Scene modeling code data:
=-=-=

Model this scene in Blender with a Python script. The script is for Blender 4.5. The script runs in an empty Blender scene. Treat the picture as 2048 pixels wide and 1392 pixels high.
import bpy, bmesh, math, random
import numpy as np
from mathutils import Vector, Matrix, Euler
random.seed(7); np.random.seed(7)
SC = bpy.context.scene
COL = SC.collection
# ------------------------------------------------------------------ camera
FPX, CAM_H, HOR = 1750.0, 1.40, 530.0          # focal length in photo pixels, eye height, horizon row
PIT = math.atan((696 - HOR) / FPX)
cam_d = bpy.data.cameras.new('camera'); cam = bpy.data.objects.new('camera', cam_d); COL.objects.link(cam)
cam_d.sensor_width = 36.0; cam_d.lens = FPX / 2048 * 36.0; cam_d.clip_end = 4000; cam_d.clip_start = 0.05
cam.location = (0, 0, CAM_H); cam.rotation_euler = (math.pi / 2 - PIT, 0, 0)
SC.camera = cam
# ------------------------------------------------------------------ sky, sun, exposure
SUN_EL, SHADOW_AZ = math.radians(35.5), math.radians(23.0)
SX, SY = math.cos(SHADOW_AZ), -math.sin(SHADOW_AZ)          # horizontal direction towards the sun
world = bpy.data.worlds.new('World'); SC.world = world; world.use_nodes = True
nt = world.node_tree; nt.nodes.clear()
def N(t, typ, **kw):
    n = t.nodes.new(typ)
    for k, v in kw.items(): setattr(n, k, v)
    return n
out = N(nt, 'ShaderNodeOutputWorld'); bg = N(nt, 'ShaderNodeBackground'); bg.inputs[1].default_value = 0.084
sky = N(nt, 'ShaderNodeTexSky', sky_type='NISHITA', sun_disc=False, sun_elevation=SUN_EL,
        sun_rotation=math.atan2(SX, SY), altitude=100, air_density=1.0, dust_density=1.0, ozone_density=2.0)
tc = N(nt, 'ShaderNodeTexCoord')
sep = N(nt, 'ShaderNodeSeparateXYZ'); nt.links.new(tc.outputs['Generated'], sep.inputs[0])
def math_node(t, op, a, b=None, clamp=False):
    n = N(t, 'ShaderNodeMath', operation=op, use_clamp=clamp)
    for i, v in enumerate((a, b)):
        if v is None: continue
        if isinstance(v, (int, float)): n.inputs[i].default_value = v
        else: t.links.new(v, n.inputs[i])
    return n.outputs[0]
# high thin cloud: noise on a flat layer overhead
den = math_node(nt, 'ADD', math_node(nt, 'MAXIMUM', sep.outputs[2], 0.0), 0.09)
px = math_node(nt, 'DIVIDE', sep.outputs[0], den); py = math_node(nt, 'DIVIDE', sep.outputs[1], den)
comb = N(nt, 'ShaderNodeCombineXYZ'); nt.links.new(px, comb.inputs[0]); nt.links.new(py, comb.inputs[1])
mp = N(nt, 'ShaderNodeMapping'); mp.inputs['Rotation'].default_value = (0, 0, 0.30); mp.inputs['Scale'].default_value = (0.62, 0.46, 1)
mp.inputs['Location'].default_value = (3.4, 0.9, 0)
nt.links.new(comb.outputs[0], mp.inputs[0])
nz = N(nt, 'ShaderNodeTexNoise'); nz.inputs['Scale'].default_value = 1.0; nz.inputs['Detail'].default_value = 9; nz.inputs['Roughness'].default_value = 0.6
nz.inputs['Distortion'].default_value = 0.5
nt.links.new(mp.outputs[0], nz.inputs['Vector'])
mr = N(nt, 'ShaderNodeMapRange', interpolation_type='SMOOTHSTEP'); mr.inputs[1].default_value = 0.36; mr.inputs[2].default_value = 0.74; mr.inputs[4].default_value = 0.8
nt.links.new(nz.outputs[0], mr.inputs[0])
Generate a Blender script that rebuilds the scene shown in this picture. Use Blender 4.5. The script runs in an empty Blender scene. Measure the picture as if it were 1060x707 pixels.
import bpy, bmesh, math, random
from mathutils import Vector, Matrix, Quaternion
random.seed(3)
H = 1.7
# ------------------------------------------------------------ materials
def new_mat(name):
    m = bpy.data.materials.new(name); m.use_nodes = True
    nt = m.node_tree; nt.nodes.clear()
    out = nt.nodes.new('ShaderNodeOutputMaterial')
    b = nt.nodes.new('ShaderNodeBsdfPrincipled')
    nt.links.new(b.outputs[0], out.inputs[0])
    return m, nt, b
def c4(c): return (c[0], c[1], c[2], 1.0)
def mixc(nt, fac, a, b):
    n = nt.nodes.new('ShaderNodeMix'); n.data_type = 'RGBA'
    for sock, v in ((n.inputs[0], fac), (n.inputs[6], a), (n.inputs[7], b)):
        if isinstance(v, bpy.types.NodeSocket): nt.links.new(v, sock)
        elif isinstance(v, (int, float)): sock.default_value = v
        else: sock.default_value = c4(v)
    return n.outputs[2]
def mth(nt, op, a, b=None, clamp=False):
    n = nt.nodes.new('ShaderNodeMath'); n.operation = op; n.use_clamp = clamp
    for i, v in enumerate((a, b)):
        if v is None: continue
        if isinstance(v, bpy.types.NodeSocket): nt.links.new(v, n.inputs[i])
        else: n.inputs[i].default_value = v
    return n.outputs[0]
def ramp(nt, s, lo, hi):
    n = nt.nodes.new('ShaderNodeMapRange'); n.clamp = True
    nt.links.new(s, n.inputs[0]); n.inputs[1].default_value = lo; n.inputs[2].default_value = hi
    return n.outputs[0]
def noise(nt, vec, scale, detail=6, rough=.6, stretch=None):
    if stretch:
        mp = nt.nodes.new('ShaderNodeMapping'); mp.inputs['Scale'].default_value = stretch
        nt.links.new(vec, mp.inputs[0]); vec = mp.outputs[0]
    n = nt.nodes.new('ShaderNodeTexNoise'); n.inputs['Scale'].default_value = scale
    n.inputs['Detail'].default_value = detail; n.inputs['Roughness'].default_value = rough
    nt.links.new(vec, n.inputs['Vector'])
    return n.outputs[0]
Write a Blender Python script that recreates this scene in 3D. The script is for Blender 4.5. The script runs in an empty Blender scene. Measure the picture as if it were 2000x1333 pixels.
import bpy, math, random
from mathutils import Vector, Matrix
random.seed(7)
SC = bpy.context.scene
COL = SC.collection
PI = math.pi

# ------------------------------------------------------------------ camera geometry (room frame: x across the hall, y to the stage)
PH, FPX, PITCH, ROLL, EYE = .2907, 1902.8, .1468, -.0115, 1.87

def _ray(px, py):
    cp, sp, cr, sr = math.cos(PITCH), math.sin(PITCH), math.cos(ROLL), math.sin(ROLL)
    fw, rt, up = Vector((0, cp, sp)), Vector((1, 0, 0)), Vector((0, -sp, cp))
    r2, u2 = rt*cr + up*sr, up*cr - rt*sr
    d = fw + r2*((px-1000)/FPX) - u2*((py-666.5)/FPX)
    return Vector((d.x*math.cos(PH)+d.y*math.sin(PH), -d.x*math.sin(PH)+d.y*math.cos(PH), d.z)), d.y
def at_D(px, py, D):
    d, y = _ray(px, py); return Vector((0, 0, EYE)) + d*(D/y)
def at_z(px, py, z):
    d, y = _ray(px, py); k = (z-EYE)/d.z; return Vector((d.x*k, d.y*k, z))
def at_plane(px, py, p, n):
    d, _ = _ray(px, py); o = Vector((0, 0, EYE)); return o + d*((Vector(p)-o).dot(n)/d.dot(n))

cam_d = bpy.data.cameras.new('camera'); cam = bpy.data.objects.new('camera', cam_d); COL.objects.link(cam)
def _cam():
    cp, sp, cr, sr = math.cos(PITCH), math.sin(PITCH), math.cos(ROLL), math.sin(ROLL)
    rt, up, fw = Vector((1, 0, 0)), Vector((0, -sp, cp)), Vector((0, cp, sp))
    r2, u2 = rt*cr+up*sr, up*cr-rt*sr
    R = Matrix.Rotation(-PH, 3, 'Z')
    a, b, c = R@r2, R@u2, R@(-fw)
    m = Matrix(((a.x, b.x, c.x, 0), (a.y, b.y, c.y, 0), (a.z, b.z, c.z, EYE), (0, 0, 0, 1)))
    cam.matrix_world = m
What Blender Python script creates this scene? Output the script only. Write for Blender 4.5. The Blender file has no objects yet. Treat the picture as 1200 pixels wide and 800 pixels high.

=-=-=

> **Problem requirements**
The required output is an exact reproduction of the lines starting at the one that contains "Write a Blender" and ending at the one that contains "PH, FPX, PITCH, ROLL, EYE". Both boundary lines belong to it.

> **Answer in full**
Write a Blender Python script that recreates this scene in 3D. The script is for Blender 4.5. The script runs in an empty Blender scene. Measure the picture as if it were 2000x1333 pixels.
import bpy, math, random
from mathutils import Vector, Matrix
random.seed(7)
SC = bpy.context.scene
COL = SC.collection
PI = math.pi

# ------------------------------------------------------------------ camera geometry (room frame: x across the hall, y to the stage)
PH, FPX, PITCH, ROLL, EYE = .2907, 1902.8, .1468, -.0115, 1.87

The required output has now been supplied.